Matthew Arnold is an academic and policy analyst specializing in politics and governance in conflict-affected countries. He is currently a Visiting Fellow at the London School of Economics and Political Science and has previously worked as a Senior Economist with the Irrawaddy Policy Exchange in Yangon, Myanmar. He formerly served as The Asia Foundation’s Country Representative in Myanmar, after holding various roles with the Foundation in Yangon and Bangkok. Before his work in Myanmar, he conducted extensive research on conflict, governance, and state fragility in Timor-Leste, Afghanistan, South Sudan, Sudan, and Thailand. Arnold has been a Senior Research Fellow at Chulalongkorn University in Thailand, focusing on foreign interventionism and post-conflict reconstruction in weak states, and has regularly taught on these topics at Tsukuba University in Japan. He also served as a U.S. Department of Defense civil servant in Afghanistan. Earlier in his career, he worked with the UN World Food Programme, managing refugee operations in Ethiopia and responding to humanitarian crises in Africa and Asia. Prior to that, and as a Fulbright Fellow, he worked as a wildlife economist for the Government of Namibia. Arnold is the co-author of two books - Militias and the Challenges of Post-Conflict Peace (Zed Books) and South Sudan: From Revolution to Independence (Oxford University Press). He has published in leading journals such as Asian Survey, International Peacekeeping, Journal of Modern African Studies, and Conflict, Security and Development. He holds doctoral and master’s degrees from the London School of Economics and Political Science.

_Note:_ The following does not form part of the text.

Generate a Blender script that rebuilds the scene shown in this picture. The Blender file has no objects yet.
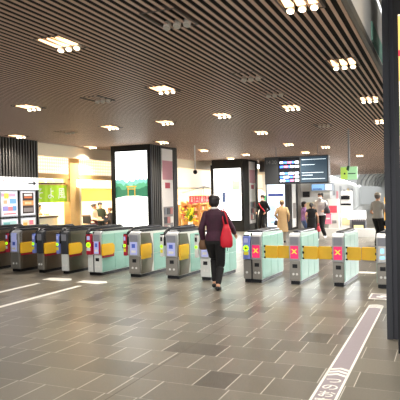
import bpy, bmesh, math, random
from mathutils import Vector, Matrix
random.seed(7)
S = bpy.context.scene
COL = S.collection
PI = math.pi
# ------------------------------------------------------------ camera
fpx = 557.0
camd = bpy.data.cameras.new('camera'); cam = bpy.data.objects.new('camera', camd); COL.objects.link(cam); S.camera = cam
camd.sensor_width = 36; camd.lens = 36 * fpx / 400; camd.clip_end = 300
D1 = Vector((242, 10, fpx)).normalized()
D2 = Vector((1280, 21, -fpx)); D2 = (D2 - D1 * D1.dot(D2)).normalized()
UPV = D2.cross(D1)
if UPV.y < 0: UPV = -UPV
# world = rows (D2, D1, UP) times the camera frame (x right, y up, z forward)
Rm = Matrix(((D2.x, D2.y, -D2.z), (D1.x, D1.y, -D1.z), (UPV.x, UPV.y, -UPV.z)))
CAMH = 1.65
cam.matrix_world = Matrix.Translation((0, 0, CAMH)) @ Rm.to_4x4()
# ------------------------------------------------------------ world and exposure
W = bpy.data.worlds.new('world'); S.world = W; W.use_nodes = True
W.node_tree.nodes['Background'].inputs[0].default_value = (.96, .98, 1.0, 1)
W.node_tree.nodes['Background'].inputs[1].default_value = .98
S.view_settings.view_transform = 'Standard'; S.view_settings.look = 'None'
S.view_settings.exposure = 1.2; S.view_settings.gamma = 1; S.view_settings.use_curve_mapping = False
CH = 3.2     # ceiling height

# ------------------------------------------------------------ materials
MT = {}
def lin(c):
    return tuple(((v / 255) / 12.92 if v / 255 <= .04045 else ((v / 255 + .055) / 1.055) ** 2.4) for v in c) + (1,)
def mat(name, rgb, rough=.5, metal=0, emit=0, var=.06, scale=20, bump=0, emc=None):
    if name in MT: return MT[name]
    m = bpy.data.materials.new(name); m.use_nodes = True; nt = m.node_tree; b = nt.nodes['Principled BSDF']
    c = lin(rgb)
    b.inputs['Roughness'].default_value = rough; b.inputs['Metallic'].default_value = metal
    tc = nt.nodes.new('ShaderNodeTexCoord'); nz = nt.nodes.new('ShaderNodeTexNoise')
    nz.inputs['Scale'].default_value = scale; nt.links.new(tc.outputs['Object'], nz.inputs['Vector'])
    mx = nt.nodes.new('ShaderNodeMix'); mx.data_type = 'RGBA'
    mx.inputs[6].default_value = tuple(v * (1 - var) for v in c[:3]) + (1,)
    mx.inputs[7].default_value = tuple(min(1, v * (1 + var)) for v in c[:3]) + (1,)
    nt.links.new(nz.outputs['Fac'], mx.inputs[0]); nt.links.new(mx.outputs[2], b.inputs['Base Color'])
    if bump:
        bp = nt.nodes.new('ShaderNodeBump'); bp.inputs['Strength'].default_value = bump
        nt.links.new(nz.outputs['Fac'], bp.inputs['Height']); nt.links.new(bp.outputs[0], b.inputs['Normal'])
    if emit:
        b.inputs['Emission Color'].default_value = lin(emc) if emc else c
        b.inputs['Emission Strength'].default_value = emit
    MT[name] = m
    return m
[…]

Jack Matlack is Project Associate.
Jon-Wyatt "Jack" Matlack recently submitted a doctoral dissertation on U.S. Army and German Army ways of warfare in Cold War large-scale training exercises. Previously, Jack was a visiting fellow at LSE Ideas as the Anthony D. Smith Fellow, and as well at the Centre for Military History and Social Sciences of the German Armed Forces (ZMSBw). His research and publication areas encompass NATO maritime strategy, multinational military alliances and state sovereignty, and military training and maneuvers. At LSE Ideas, Jack focuses on the intersection between whole-of-society civil-military engagement, unmanned systems, arms procurement, and multinational unmanned systems training. His recent publications include the LSE Research Report Ukraine's Drone Ecosystem and the Defence of Europe: Lessons Lost Can't be Learned. He also works in strategy consulting.

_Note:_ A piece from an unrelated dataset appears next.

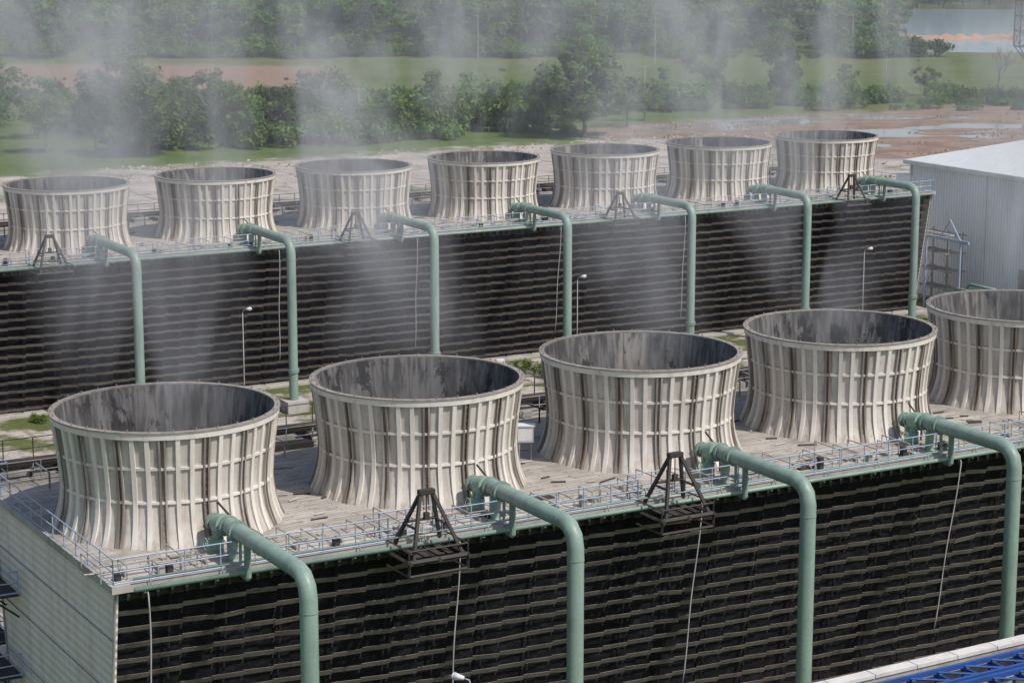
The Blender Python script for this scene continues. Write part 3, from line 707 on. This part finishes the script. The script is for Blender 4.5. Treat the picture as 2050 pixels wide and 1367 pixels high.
while y<1060:
    half=.25*y+35; x=-half
    while x<half:
        xx=x+R.uniform(-4,4); yy=y+R.uniform(-5,5)
        lake_left=112+(yy-605)*.105
        if not (yy<874 and xx>lake_left-3):
            k=R.uniform(.55,1.35)
            if R.random()<.9: obj('forest_tree',R.choice(T_for),(xx,yy,-.5),R.uniform(0,6.28),fo,(k*R.uniform(.9,1.2),k*R.uniform(.9,1.2),k*R.uniform(.9,1.15)))
        x+=9.0
    y+=9.5 if y<720 else 13
def pole(x,y,h,arm=True):
    mb=MB(); mb.tube((0,0,0),(0,0,h),.13,.09,8,0)
    if arm:
        mb.box(-1.0,1.0,-.06,.06,h-.7,h-.58,0)
        for k in (-1,0,1): mb.tube((k*.9,0,h-.58),(k*.9,0,h-.35),.05,n=6,mi=0)
    obj('utility_pole',mb.mesh('utility_pole',[M_conc]),(x,y,0))
for x,y,h in ((-26.5,372,9.2),(25.5,415,10),(-9,572,14),(37,560,12),(92,585,12),(57,440,12),(78,450,9)): pole(x,y,h)
mb=MB(); Hh=46
def lw(z): return .5 if z<12 else 2.6
z=0
while z<Hh-1:
    step=2.4 if z<11.9 else 3.0
    z2=min(Hh,z+step); a=lw(z); b=a
    cs=[(-1,-1),(1,-1),(1,1),(-1,1)]
    for i in range(4):
        p=cs[i];q=cs[(i+1)%4]
        mb.tube((p[0]*a,p[1]*a,z),(p[0]*b,p[1]*b,z2),.14,n=4); mb.tube((p[0]*a,p[1]*a,z),(q[0]*b,q[1]*b,z2),.07,n=4); mb.tube((q[0]*a,q[1]*a,z),(p[0]*b,p[1]*b,z2),.07,n=4); mb.tube((p[0]*b,p[1]*b,z2),(q[0]*b,q[1]*b,z2),.07,n=4)
    z=z2
mb.box(-2.9,2.9,-2.9,2.9,11.9,12.0); 
for sx in (-1,1):
    for sy in (-1,1): mb.tube((sx*.5,sy*.5,9),(sx*2.6,sy*2.6,11.95),.12,n=4)
obj('lattice_tower',mb.mesh('lattice_tower',[M_dark]),(104.3,436,0))

# ---------------------------------------------------------------- steam
def steam_mat(dens,seed,drift,lo,hi):
    m=NT('steam_%d'%seed); m.nt.nodes.remove(m.b); o=m.obj(); x,y,z=m.sep(o)
    dx=m.math('SUBTRACT',x,m.math('MULTIPLY',z,drift[0])); dy=m.math('SUBTRACT',y,m.math('MULTIPLY',z,drift[1]))
    r=m.math('SQRT',m.math('ADD',m.math('MULTIPLY',dx,dx),m.math('MULTIPLY',dy,dy)))
    rr_=m.math('DIVIDE',r,m.math('ADD',4.4,m.math('MULTIPLY',z,.30)))
    fall=m.ramp(rr_,.1,1,1,0); n1=m.noise(m.map(o,(1,1,.42),(seed*7.3,seed*3.1,0)),.16,3,.6,1.4)
    hf=m.math('MULTIPLY',m.ramp(z,-.5,3,.12,1),m.ramp(z,8,30,1,.0))
    d=m.math('MULTIPLY',m.math('MULTIPLY',fall,m.ramp(n1,lo,hi)),m.math('MULTIPLY',hf,dens))
    vs=m.n('ShaderNodeVolumeScatter'); vs.inputs['Color'].default_value=(.94,.965,1,1); m.l(d,vs.inputs['Density']); vs.inputs['Anisotropy'].default_value=0
    m.l(vs.outputs[0],m.out.inputs['Volume'])
    try: m.mat.cycles.volume_step_rate=3.0
    except Exception: pass
    return m.mat
def plume(org,s,dens,seed,drift=(-.22,.12),Hp=30,lo=.44,hi=.64):
    mb=MB(); n=14; vs=[]
    for z,rad in ((-1.0,4.0),(Hp,(4.4+Hp*.3)*1.02)):
        for i in range(n): vs.append((drift[0]*z+rad*math.cos(2*math.pi*i/n),drift[1]*z+rad*math.sin(2*math.pi*i/n),z))
    mb.add(vs,[(i,(i+1)%n,n+(i+1)%n,n+i) for i in range(n)]+[tuple(range(n))[::-1],tuple(range(n,2*n))])
    x,y=W(org,s,0); obj('steam_plume',mb.mesh('steam_plume',[steam_mat(dens,seed,drift,lo,hi)]),(x,y,DECK+4.6))
for i,d in enumerate([.23,.26,.14,.18,.15]): plume(F1,i*SF,d,i+1,(-.22-.05*(i%2),.12))
for i,d in zip(range(7),[.10,.08,.07,.15,.08,.17,.12]): plume(B1,i*SB,d,i+10,(-.2-.1*(i%3),.1),lo=.47,hi=.66)
m=NT('haze'); m.nt.nodes.remove(m.b); vs_=m.n('ShaderNodeVolumeScatter'); vs_.inputs['Color'].default_value=(.85,.93,1,1); vs_.inputs['Density'].default_value=.00030
m.l(vs_.outputs[0],m.out.inputs['Volume'])
try: m.mat.cycles.homogeneous_volume=True
except Exception: pass
mb=MB(); mb.box(-260,300,232,1150,-1,42); obj('drifting_haze',mb.mesh('drifting_haze',[m.mat]))

# ---------------------------------------------------------------- light
el=math.radians(54)
S=Vector((.82*math.cos(el),-.57*math.cos(el),math.sin(el))).normalized()
L=bpy.data.lights.new('sun','SUN'); L.energy=3.9; L.angle=math.radians(.5); L.color=(1,.95,.90)
lo=bpy.data.objects.new('sun',L); scene.collection.objects.link(lo); lo.rotation_euler=S.to_track_quat('Z','Y').to_euler()
w=bpy.data.worlds.new('World'); scene.world=w; w.use_nodes=True; nt=w.node_tree; bg=nt.nodes['Background']; sk=nt.nodes.new('ShaderNodeTexSky'); sk.sky_type='NISHITA'; sk.sun_disc=False
sk.sun_elevation=el; sk.sun_rotation=math.atan2(S.x,S.y); sk.dust_density=2.0; nt.links.new(sk.outputs[0],bg.inputs[0]); bg.inputs[1].default_value=.125
scene.view_settings.view_transform='Standard'; scene.view_settings.look='None'; scene.view_settings.exposure=0
cam=bpy.data.cameras.new('camera'); co=bpy.data.objects.new('camera',cam); scene.collection.objects.link(co); scene.camera=co
cam.sensor_width=36; cam.lens=75.5; cam.clip_end=9000; cam.clip_start=.5
co.location=(0,0,38.5); co.rotation_euler=(math.radians(90-11.3),0,0)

Oliver Gill is Principal Investigator.
Oliver Gill is Ukraine Programme Manager and Principal Researcher for the Democratic Resilience in a New Age of War Programme at LSE IDEAS. After completing a master’s in international relations at King’s College London with a focus on information warfare and AI, his research now focuses on Black Sea security, Ukrainian defence innovation, information and influence operations, training in the armed forces, and emerging and disruptive technologies’ impact on defence and security. Oliver also operates the Education for Victory capacity building programme, bringing together senior civil servants, business and third sector workers, and military personnel to address the challenges of reconstruction and recovery.